Competition is heating up between Korean and Chinese electric battery manufacturers.
Competition is heating up between Korean and Chinese electric battery manufacturers.

Despite a slowdown in the growth of electric vehicles, it was revealed that the usage of electric vehicle batteries increased by 38.6 percent last year compared a year earlier. Chinese companies CATL and BYD jointly secured the top two positions in the global market. The market share of South Korea’s top three battery manufacturers recorded 23.1 percent, marking a decrease of 1.6 percentage points compared to the previous year.

According to market research firm SNE Research on Feb. 7, the total battery usage in electric vehicles, including plug-in hybrid electric vehicle (PHEV), and hybrid electric vehicle (HEV), registered worldwide from January to December in 2023 amounted to approximately 705.5 gigawatt-hours (GWh), representing a 38.6 percent increase compared to the same period in the previous year.

By company, CATL from China secured the top spot with a market share of 36.8 percent. It experienced a growth of 40.8 percent compared to the previous year. CATL not only serves the domestic market in China but also supplies batteries to global automakers such as Tesla Model 3/Y, BMW iX, and Mercedes EQS, maintaining a strong market presence.

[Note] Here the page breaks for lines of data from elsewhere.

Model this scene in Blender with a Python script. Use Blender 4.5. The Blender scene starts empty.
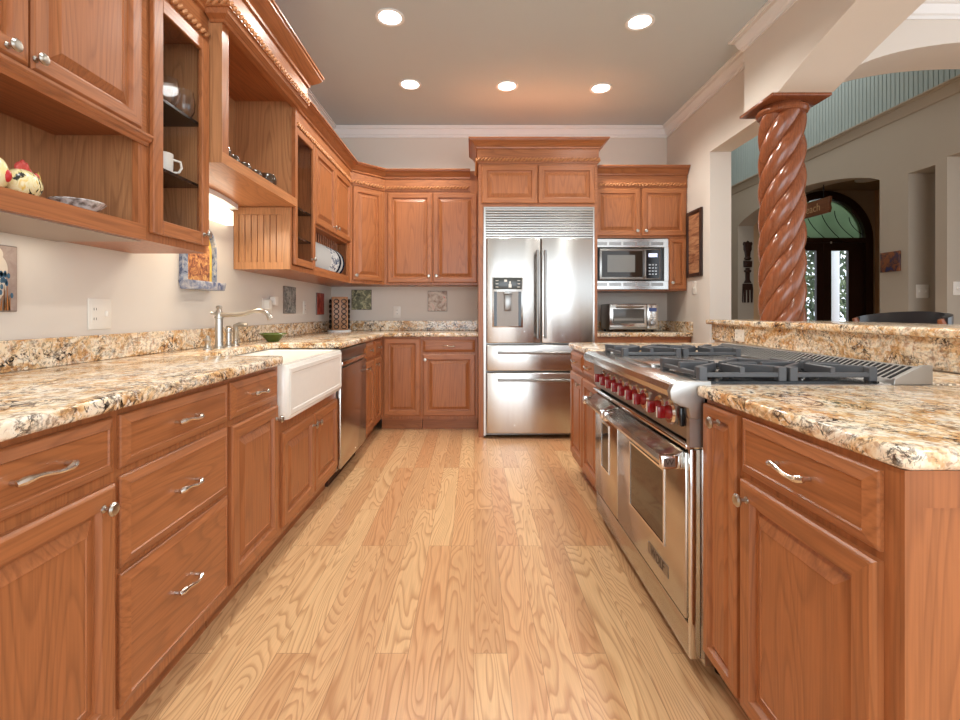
import bpy, bmesh, math, random
from mathutils import Vector, Matrix
random.seed(7)
C = bpy.context.scene.collection
SC = bpy.context.scene
PI = math.pi

# ------------------------------------------------------------------ camera, sky, big lights, exposure
cam = bpy.data.cameras.new('camera'); camo = bpy.data.objects.new('camera', cam); C.objects.link(camo)
cam.sensor_width = 36; cam.lens = 18.0; cam.shift_x = 6/960; cam.shift_y = -48/960
cam.clip_start = 0.03; cam.clip_end = 100
camo.location = (0, 0, 1.12); camo.rotation_euler = (PI/2, 0, 0)
SC.camera = camo
SC.view_settings.view_transform = 'Standard'; SC.view_settings.look = 'None'
SC.view_settings.gamma = 1.0; SC.view_settings.use_curve_mapping = False
SC.view_settings.exposure = 0.42
W = bpy.data.worlds.new('sky'); SC.world = W; W.use_nodes = True
bg = W.node_tree.nodes['Background']; bg.inputs[0].default_value = (0.86, 0.96, 1.05, 1); bg.inputs[1].default_value = 1.7

def area(name, loc, rot, sx, sy, power, col=(1, .95, .88)):
    l = bpy.data.lights.new(name, 'AREA'); l.shape = 'RECTANGLE'; l.size = sx; l.size_y = sy
    l.energy = power; l.color = col
    o = bpy.data.objects.new(name, l); C.objects.link(o); o.location = loc; o.rotation_euler = rot
    return o
# unseen fill light added behind the camera, tilted up toward the ceiling
area('rear_fill', (0.3, -4.2, 1.6), (math.radians(103), 0, 0), 5.5, 2.8, 120, (.88, .96, 1.03))
# unseen area light placed in the breakfast room on the right
area('breakfast_fill', (5.6, 0.4, 1.9), (0, math.radians(80), 0), 2.2, 2.4, 9, (.9, .97, 1.03))
# unseen area light added under the living room ceiling, shining straight down
area('living_fill', (3.3, 6.3, 4.4), (0, 0, 0), 1.5, 3.0, 22, (.98, 1, .97))

# unseen recessed lights added nearer on this ceiling to brighten floor and worktops
for x, y in ((-.55, 2.1), (1.12, 2.1), (-.55, 1.0), (1.12, 1.0), (-.55, -.3), (1.12, -.3)):
    l = bpy.data.lights.new('can_light', 'SPOT'); l.energy = 31; l.spot_size = math.radians(130); l.spot_blend = .6
    l.color = (.95, .97, .95); l.shadow_soft_size = .09
    o = bpy.data.objects.new('can_light', l); C.objects.link(o); o.location = (x, y, 3.06)

# ------------------------------------------------------------------ node helpers
def new_mat(name):
    m = bpy.data.materials.new(name); m.use_nodes = True
    nt = m.node_tree; b = nt.nodes['Principled BSDF']
    return m, nt, b
def nd(nt, t, **kw):
    n = nt.nodes.new(t)
    for k, v in kw.items():
        if k.startswith('i_'):
            n.inputs[int(k[2:])].default_value = v
        else: setattr(n, k, v)
    return n
def lk(nt, a, b): nt.links.new(a, b)
def ramp(nt, fac, stops, interp='LINEAR'):
    r = nt.nodes.new('ShaderNodeValToRGB'); r.color_ramp.interpolation = interp
    e = r.color_ramp.elements
    while len(e) < len(stops): e.new(0.5)
    for k, (p, c) in enumerate(stops):
        e[k].position = p; e[k].color = (c[0], c[1], c[2], 1)
    lk(nt, fac, r.inputs[0]); return r.outputs[0]
def mix(nt, fac, a, b, mode='MIX'):
    m = nt.nodes.new('ShaderNodeMix'); m.data_type = 'RGBA'; m.blend_type = mode
    for s, v in ((0, fac), (6, a), (7, b)):
        if hasattr(v, 'is_linked') or hasattr(v, 'links'): lk(nt, v, m.inputs[s])
        elif s == 0: m.inputs[0].default_value = v
        else: m.inputs[s].default_value = (v[0], v[1], v[2], 1)
    return m.outputs[2]
def math_n(nt, op, a, b=None):
    m = nt.nodes.new('ShaderNodeMath'); m.operation = op
    for k, v in ((0, a), (1, b)):
        if v is None: continue
        if hasattr(v, 'links'): lk(nt, v, m.inputs[k])
        else: m.inputs[k].default_value = v
    return m.outputs[0]
def s2l(c): return tuple(((v/255)/12.92 if v/255 <= .04045 else ((v/255+.055)/1.055)**2.4) for v in c)
def coords(nt, scale=(1, 1, 1), rnd=True):
    tc = nt.nodes.new('ShaderNodeTexCoord'); mp = nt.nodes.new('ShaderNodeMapping')
    mp.inputs['Scale'].default_value = scale
    if rnd:
        oi = nt.nodes.new('ShaderNodeObjectInfo')
        mul = nt.nodes.new('ShaderNodeVectorMath'); mul.operation = 'SCALE'
        cx = nt.nodes.new('ShaderNodeCombineXYZ')
        for k, f in ((0, 13.1), (1, 7.7), (2, 17.3)):
            lk(nt, math_n(nt, 'MULTIPLY', oi.outputs['Random'], f), cx.inputs[k])
        ad = nt.nodes.new('ShaderNodeVectorMath'); ad.operation = 'ADD'
        lk(nt, tc.outputs['Object'], ad.inputs[0]); lk(nt, cx.outputs[0], ad.inputs[1])
        lk(nt, ad.outputs[0], mp.inputs['Vector'])
    else: lk(nt, tc.outputs['Object'], mp.inputs['Vector'])
    return mp.outputs[0]
def noise(nt, vec, scale, detail=3, rough=.5, dist=0):
    n = nt.nodes.new('ShaderNodeTexNoise'); lk(nt, vec, n.inputs['Vector'])
    n.inputs['Scale'].default_value = scale; n.inputs['Detail'].default_value = detail
    n.inputs['Roughness'].default_value = rough; n.inputs['Distortion'].default_value = dist
    return n.outputs['Fac']
def bump(nt, b, h, strength=.2, dist=.002):
    n = nt.nodes.new('ShaderNodeBump'); n.inputs['Strength'].default_value = strength
    n.inputs['Distance'].default_value = dist
    lk(nt, h, n.inputs['Height']); lk(nt, n.outputs[0], b.inputs['Normal'])

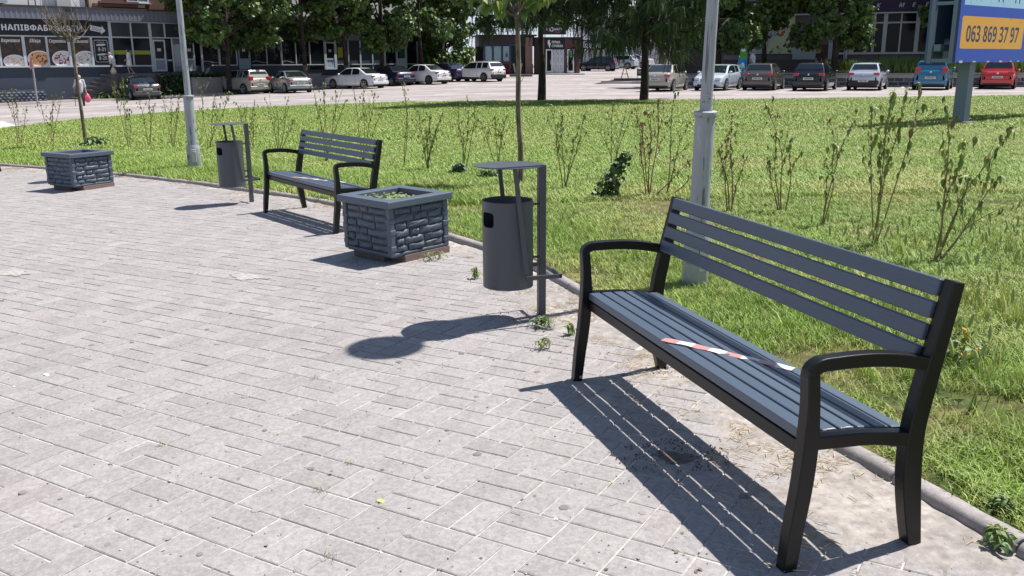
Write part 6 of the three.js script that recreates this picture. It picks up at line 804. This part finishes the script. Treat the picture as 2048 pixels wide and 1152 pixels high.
  part('shoe', field([[J.la, J.ra].map(a => a)].flatMap(() => [J.la, J.ra].map(a => [[a[0], a[1] - .035, a[2] - .04], [a[0], a[1] - .05, a[2] + .17], .048, .042])), .014), cloth(o.shoes || [.03, .03, .03]), t);
  return t;
}
const greyHair = mat([.42, .41, .40], .9), darkHair = mat([.035, .02, .018], .8);
{
  const p1 = [-22.85, -48.69]; person('elderly person in grey shirt and dark trousers walking with a cane by the left crossing', p1[0], G(...p1), p1[1], .25, { s: .94, shirt: [.46, .47, .50], trousers: [.045, .04, .05], hair: greyHair, sleeve: 1.2, build: 1.15, hem: -.08, j: { lk: [.10, .49, .06], la: [.11, .08, .05], rk: [-.10, .49, -.0], ra: [-.11, .08, -.08], re: [-.30, 1.12, -.02], rw: [-.30, .88, .12], lw: [.28, .85, .02], hd: [0, 1.57, .05] } });
  const c = thing('walking_cane', 'brown walking cane held by the elderly person in grey', 'cane', p1[0], G(...p1), p1[1], .25); part('shaft', bar([-.30, .0, .17], [-.28, .80, .15], .025), mat([.06, .04, .03], .5), c); part('grip', bar([-.28, .80, .09], [-.28, .80, .2], .03), mat([.06, .04, .03], .5), c);
  const b = thing('carrier_bag', 'pink carrier bag held low by the elderly person in grey', 'bag', p1[0], G(...p1), p1[1], .25); { const g = new THREE.SphereGeometry(.17, 14, 12), q = g.attributes.position; for (let i = 0; i < q.count; i++) { const x = q.getX(i), y = q.getY(i), z = q.getZ(i), k = y > 0 ? 1 - y * 2.2 : 1, n = .86 + .28 * vn(x * 14 + 5, z * 14 + y * 9, 3); q.setXYZ(i, x * k * n * .95, y * 1.45, z * k * n * .8); } g.computeVertexNormals(); part('bag_body', g.translate(.30, .42, .02), phys([.62, .10, .16], .4), b); part('bag_handle', [bar([.26, .60, .02], [.27, .76, .02], .02, .01), bar([.34, .60, .02], [.29, .76, .02], .02, .01)], mat([.6, .1, .16], .5), b); }
  const s1 = shop(-3.75, 1.0), s2 = shop(-2.75, 1.2);
  person('bald man in white shirt and dark trousers walking down the shop steps', s1.x, .62, s1.z, -1.75, { shirt: [.66, .67, .69], trousers: [.02, .022, .03], hair: mat([.36, .27, .22], .8), build: 1.2, j: { nk: [0, 1.44, .10], hd: [0, 1.55, .20], ch: [0, 1.24, .04], ls: [.19, 1.38, .06], rs: [-.19, 1.38, .06], le: [.25, 1.12, -.10], lw: [.26, .88, -.14], lk: [.09, .50, .14], la: [.09, .1, .10], rk: [-.1, .50, .05], ra: [-.1, .08, -.10] } });
  const bg = thing('plastic_bag', 'cream plastic bag carried by the bald man on the shop steps', 'bag', s1.x, .62, s1.z, -1.75); { const g = new THREE.SphereGeometry(.2, 14, 12), q = g.attributes.position; for (let i = 0; i < q.count; i++) { const x = q.getX(i), y = q.getY(i), z = q.getZ(i), k = y > 0 ? 1 - y * 2 : 1, n = .86 + .28 * vn(x * 12 + 5, z * 12 + y * 9, 8); q.setXYZ(i, x * k * n * .9, y * 1.4, z * k * n); } g.computeVertexNormals(); part('bag_body', g.translate(.28, .46, -.18), phys([.62, .55, .42], .4), bg); part('bag_handle', [bar([.28, .68, -.22], [.28, .80, -.17], .02), bar([.28, .68, -.12], [.28, .80, -.16], .02)], mat([.6, .55, .42], .5), bg); }
  person('long-haired woman in a short white dress on the shop landing', s2.x, .88, s2.z, -1.2, { s: .97, shirt: [.72, .72, .74], hair: darkHair, build: .88, sleeve: 1.25, hairBones: H => [[[H[0], H[1] + .05, H[2] - .03], [H[0], H[1] + .0, H[2] - .06], .096, .09], [[H[0], H[1] - .02, H[2] - .07], [H[0], H[1] - .24, H[2] - .08], .08, .06]], skirt: [[[0, .95, 0], [0, .66, .02], .15, .18]], shoes: [.5, .45, .4], j: { lk: [.09, .49, .10], la: [.09, .08, .05], rk: [-.09, .49, -.02], ra: [-.09, .1, -.22], hd: [0, 1.56, .06], le: [.22, 1.12, .06], lw: [.10, .98, .20], re: [-.22, 1.12, .06], rw: [-.10, .98, .20] } });
  person('white-haired man in a white patterned shirt beside the teardrop flag', 15.35, .5, -58.6, .9, { shirt: [.62, .63, .66], trousers: [.05, .055, .08], hair: mat([.62, .61, .6], .9), build: 1.2, j: { lk: [.10, .5, .12], la: [.1, .08, .14], rk: [-.1, .49, -.04], ra: [-.1, .09, -.16], hd: [0, 1.58, .04] } });
  person('person in a dark top and pale trousers half hidden by the dense tree trunk', 20.05, .62, -60.1, .3, { s: .92, shirt: [.05, .03, .04], trousers: [.42, .40, .38], hair: mat([.66, .62, .5], .8), build: .9, j: { lk: [.09, .49, .08], la: [.09, .08, .02], hd: [0, 1.575, .04] } });
}
renderer.render(scene, camera);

BYD secured the second position with a market share of 15.8 percent. It recorded an impressive growth rate of 57.9 percent. The company has established vertically integrated supply chain management (SCM) encompassing battery supply and vehicle manufacturing, ensuring price competitiveness.

LG Energy Solution secured the third position with a market share of 13.6 percent, showing a 33.8 percent increase from the previous year. The company supplies batteries to popular vehicles in both Europe and North America, including models such as the Tesla Model 3/Y, Volkswagen ID series, and Ford Mustang Mach-E.

SK on recorded a market share of 4.9 percent, securing the fifth position, while Samsung SDI claimed the seventh position with a market share of 4.6 percent.

SK on is currently supplying batteries for Hyundai’s Ioniq 5 and Kia’s EV6 and EV9, as well as Ford’s F-150 Lightning. Recently, SK on has reportedly made significant progress in developing prismatic, LFP batteries, which are in high demand in the market. Therefore, it is anticipated that the company will expand its market share, particularly in the North American region, in the future. Samsung SDI supplies batteries for BMW’s iX, i4 and i7, Audi’s Q8 e-tron, Fiat’s 500e, and Rivian’s R1T and R1S.

Panasonic of Japan ranked fourth with a market share of 6.4 percent, while CALB of China ranked sixth with a market share of 4.7 percent.

Panasonic, one of Tesla’s main battery suppliers, saw a growth of 26.0 percent compared to the same period last year. A significant portion of Panasonic’s battery usage comes from Tesla’s Model Y in the North American market. Panasonic is reportedly planning to launch improved 2170 and 4680 cylindrical batteries.

Despite the advancement of South Korean companies over the past year, they have not been able to match the quantitative growth of Chinese companies. BYD ranked third with a market share of 13.9 percent in 2022, but it rose to second place this year, surpassing LG Energy Solution. The rankings of CALB and Samsung SDI have also been reversed. Among the top 10 companies, there are six Chinese companies, three South Korean companies, and one Japanese company.

In 2023, the electric vehicle market faced a “chasm” situation where the initial demand led by early adopters tapered off due to the convergence of high interest rates, high inflation, and economic downturn, resulting in stagnant growth. Major electric vehicle manufacturers are adjusting their production volumes, and the profitability of battery-related companies has also declined due to the drop in prices of key minerals used in secondary batteries.